Communist Party of Honduras


Communist Party of Honduras

 

(CPH, Partido Comunista de Honduras), a party founded in 1927 by the existing Marxist groups in the country; it ceased to exist in the early 1930’s as a result of governmental repression. In April 1954 it was reestablished at the First National Conference of Honduran Marxists. The conference adopted the party rules, elected a central committee, and passed a resolution on publishing a newspaper. The party has operated underground from the beginning. In May 1954 the largest strike of working people in the country’s history, which won them the right to establish trade unions and also a number of economic concessions and forced the government to adopt labor legislation, was organized by the party.
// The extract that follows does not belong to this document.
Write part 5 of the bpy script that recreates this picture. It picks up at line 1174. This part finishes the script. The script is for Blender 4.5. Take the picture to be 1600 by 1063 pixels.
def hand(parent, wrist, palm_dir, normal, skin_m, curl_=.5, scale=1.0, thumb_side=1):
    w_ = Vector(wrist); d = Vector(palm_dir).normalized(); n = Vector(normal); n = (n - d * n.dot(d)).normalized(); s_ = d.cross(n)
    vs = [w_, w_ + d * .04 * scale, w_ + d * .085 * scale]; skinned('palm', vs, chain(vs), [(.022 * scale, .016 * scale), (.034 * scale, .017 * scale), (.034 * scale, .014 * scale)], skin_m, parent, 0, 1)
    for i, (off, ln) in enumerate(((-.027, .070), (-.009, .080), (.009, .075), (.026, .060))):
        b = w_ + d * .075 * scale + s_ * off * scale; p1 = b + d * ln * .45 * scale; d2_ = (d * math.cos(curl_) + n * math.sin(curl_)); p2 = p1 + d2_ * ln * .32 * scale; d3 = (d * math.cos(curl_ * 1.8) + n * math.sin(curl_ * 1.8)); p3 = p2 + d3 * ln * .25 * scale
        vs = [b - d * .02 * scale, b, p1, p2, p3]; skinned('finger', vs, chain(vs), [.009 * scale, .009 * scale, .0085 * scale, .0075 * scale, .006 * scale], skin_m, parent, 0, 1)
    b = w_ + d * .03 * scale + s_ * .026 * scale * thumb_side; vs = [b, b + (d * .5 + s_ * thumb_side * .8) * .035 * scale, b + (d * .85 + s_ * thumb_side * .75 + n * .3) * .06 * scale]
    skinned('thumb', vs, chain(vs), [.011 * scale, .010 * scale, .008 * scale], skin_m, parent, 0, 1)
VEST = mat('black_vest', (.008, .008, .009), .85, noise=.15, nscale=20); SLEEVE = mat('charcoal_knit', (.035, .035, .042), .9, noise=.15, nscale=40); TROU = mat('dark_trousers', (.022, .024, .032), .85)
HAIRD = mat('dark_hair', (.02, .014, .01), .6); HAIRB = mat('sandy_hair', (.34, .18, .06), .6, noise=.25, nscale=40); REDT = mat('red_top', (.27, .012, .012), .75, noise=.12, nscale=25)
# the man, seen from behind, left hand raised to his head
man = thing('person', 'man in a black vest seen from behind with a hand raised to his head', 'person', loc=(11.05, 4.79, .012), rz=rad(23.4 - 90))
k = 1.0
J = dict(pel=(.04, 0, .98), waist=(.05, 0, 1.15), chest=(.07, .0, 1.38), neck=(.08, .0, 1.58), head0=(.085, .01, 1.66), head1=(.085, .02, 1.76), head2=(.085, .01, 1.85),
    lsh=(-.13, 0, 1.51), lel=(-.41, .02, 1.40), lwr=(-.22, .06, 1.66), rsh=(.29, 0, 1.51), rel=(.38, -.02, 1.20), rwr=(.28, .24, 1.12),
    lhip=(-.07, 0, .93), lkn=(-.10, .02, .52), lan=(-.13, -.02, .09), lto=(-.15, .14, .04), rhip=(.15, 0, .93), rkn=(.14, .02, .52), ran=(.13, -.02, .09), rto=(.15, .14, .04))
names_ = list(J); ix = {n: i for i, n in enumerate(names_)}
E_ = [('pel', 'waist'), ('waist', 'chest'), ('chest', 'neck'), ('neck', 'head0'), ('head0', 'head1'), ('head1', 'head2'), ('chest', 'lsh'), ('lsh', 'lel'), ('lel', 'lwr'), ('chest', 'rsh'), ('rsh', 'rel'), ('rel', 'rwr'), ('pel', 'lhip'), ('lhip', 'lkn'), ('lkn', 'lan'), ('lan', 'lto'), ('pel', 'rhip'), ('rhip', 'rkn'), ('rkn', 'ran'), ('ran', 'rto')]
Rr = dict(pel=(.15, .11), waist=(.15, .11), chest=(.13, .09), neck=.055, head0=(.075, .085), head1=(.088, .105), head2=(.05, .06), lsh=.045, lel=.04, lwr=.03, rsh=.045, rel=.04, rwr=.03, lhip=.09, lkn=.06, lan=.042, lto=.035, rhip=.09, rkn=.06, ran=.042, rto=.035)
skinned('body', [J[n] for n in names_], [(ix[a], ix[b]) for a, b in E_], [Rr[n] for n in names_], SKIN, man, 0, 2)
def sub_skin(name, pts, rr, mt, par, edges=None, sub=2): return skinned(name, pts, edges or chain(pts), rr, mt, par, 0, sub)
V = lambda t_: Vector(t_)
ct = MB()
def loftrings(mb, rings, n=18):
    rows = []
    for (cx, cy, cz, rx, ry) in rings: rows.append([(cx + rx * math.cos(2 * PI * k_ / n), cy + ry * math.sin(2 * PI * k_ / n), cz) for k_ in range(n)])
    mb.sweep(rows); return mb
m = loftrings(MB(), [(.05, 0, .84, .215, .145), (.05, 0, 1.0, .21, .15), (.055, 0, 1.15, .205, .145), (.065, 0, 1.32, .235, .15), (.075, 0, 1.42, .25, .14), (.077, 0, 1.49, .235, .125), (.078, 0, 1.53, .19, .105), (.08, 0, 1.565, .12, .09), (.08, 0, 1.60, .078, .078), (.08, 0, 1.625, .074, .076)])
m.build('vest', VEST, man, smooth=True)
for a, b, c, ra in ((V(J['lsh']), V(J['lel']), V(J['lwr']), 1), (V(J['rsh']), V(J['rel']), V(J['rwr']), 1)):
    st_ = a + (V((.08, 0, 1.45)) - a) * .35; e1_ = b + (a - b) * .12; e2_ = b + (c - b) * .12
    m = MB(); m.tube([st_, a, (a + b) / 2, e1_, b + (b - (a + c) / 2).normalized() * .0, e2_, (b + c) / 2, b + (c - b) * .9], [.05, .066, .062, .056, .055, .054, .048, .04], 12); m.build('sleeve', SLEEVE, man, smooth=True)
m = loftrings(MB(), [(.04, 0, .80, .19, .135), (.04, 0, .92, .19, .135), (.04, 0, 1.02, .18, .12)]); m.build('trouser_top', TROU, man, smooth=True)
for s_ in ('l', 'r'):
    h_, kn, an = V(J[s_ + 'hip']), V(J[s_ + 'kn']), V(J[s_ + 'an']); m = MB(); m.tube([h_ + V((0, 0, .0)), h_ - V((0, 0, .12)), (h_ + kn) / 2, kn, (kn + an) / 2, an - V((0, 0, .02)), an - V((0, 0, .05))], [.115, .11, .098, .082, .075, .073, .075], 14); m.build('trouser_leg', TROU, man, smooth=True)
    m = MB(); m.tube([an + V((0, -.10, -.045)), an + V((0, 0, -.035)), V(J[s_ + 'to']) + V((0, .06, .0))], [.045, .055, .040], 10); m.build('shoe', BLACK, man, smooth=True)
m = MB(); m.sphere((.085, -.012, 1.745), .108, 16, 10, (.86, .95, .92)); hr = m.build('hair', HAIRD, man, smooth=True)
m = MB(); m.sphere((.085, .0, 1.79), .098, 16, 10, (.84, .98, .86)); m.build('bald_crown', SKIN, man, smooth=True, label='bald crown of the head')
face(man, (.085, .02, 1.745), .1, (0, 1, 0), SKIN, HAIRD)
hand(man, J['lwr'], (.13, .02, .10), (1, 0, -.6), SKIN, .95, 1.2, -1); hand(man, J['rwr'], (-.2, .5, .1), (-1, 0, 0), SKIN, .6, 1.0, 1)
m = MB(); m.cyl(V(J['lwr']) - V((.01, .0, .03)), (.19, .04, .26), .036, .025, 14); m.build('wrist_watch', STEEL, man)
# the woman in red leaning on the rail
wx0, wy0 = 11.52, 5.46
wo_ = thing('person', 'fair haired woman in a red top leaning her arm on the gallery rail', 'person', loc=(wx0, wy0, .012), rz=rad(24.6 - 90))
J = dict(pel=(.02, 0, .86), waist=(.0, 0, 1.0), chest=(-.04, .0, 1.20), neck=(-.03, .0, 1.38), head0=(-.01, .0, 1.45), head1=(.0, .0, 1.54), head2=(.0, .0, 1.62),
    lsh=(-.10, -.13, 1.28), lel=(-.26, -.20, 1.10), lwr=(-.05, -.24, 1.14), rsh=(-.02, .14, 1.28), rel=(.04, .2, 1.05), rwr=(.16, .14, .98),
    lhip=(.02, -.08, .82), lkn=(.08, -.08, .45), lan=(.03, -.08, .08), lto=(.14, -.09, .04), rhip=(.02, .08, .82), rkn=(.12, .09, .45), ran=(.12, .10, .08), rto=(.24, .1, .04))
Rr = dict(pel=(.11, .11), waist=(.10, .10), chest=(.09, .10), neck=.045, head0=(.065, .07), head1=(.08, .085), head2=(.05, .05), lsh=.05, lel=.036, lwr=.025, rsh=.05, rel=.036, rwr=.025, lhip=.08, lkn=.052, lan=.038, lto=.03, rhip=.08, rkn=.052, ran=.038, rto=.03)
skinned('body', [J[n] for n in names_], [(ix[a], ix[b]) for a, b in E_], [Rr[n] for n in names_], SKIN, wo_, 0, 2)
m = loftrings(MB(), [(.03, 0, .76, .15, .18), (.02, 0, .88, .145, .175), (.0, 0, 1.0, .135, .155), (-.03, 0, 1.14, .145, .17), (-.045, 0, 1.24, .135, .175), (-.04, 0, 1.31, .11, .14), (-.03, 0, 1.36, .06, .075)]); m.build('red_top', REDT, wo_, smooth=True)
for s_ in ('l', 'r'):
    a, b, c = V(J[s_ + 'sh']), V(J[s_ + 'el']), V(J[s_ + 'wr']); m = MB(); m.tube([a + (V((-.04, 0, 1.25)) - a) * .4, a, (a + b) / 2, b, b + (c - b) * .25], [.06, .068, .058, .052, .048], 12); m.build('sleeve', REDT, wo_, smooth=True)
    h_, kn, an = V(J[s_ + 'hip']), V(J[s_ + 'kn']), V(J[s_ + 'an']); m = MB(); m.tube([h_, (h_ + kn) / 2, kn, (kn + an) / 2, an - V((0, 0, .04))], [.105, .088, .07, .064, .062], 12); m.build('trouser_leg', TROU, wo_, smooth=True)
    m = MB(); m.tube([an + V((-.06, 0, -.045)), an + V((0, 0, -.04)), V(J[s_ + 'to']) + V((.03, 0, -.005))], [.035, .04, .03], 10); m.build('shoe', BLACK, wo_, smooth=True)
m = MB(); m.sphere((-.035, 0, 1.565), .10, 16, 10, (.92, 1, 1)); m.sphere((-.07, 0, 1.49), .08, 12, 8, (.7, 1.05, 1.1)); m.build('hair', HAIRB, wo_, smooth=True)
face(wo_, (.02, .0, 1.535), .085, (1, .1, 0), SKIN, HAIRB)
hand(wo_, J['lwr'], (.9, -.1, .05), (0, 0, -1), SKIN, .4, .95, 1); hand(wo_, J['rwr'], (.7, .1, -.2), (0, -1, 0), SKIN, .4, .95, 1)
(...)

As the mass action by the working people was going on, the CPH grew numerically, gained strength organizationally, and consolidated its ties with the masses.

The First Congress of the CPH (June 1958) discussed and approved the Central Committee report on the international and domestic political situation, elected new leading bodies, approved the rules, and adopted the appeal to the people For a Free, Sovereign, and Independent Honduras. The second expanded plenum of the Central Committee of the CPH (October-November 1961), which was broadened with nonmember participation, adopted a party program and discussed the agrarian problem, questions of work among the peasantry and youth, and means of achieving unity of action of the popular forces of Honduras. The fourth broadened plenum of the Central Committee of the CPH (1966) worked out measures to strengthen ideological and organizational work among Communists. The plenum expelled from the party the leaders of an antiparty grouping that had arisen in 1966 and was attempting to lead the party away from Marxist-Leninist positions.

When an armed conflict broke out between Honduras and El Salvador in 1969, the CPH strove to give the popular actions an anti-imperialist direction, whereas the government exploited the conflict to reinforce nationalist sentiments. The Communists demanded the normalization of relations with El Salvador and charged the ruling circles with fanning the conflict in the interests of US monopolies and domestic reaction.

The Second Congress of the CPH (April 1972) approved political theses, adopted a new program and rules for the party, and elected new members to the leading bodies of the party. The congress analyzed the economic and political situation of Honduras and defined the new tasks in the struggle to end the domination of American imperialism and reactionary circles of the bourgeoisie and the landlords and begin an anti-imperialist, agrarian, democratic revolution. The congress stressed the fidelity of the CPH to Marxism-Leninism, proletarian internationalism, and the resolutions of the international Conferences of Communist and Workers’ Parties.

Delegations of the CPH participated in the international Conferences of Communist and Workers’ Parties (1957, 1960, and 1969 in Moscow). The CPH approved the documents adopted at the conferences.

The CPH is built according to the principles of democratic centralism. The party’s supreme body is the Congress; between congresses, it is the Central Committee. The general secretary of the Central Committee of the CPH is D. Ramos Bejarano. The party’s central organ is the newspaper Voz Popular.

SOURCES

Tesis Programática del Partido Comunista de Honduras. Calderón Press, 1972.
Informe de Actividad del Comité Central del Partido Comunista de Honduras. [No place] 1972.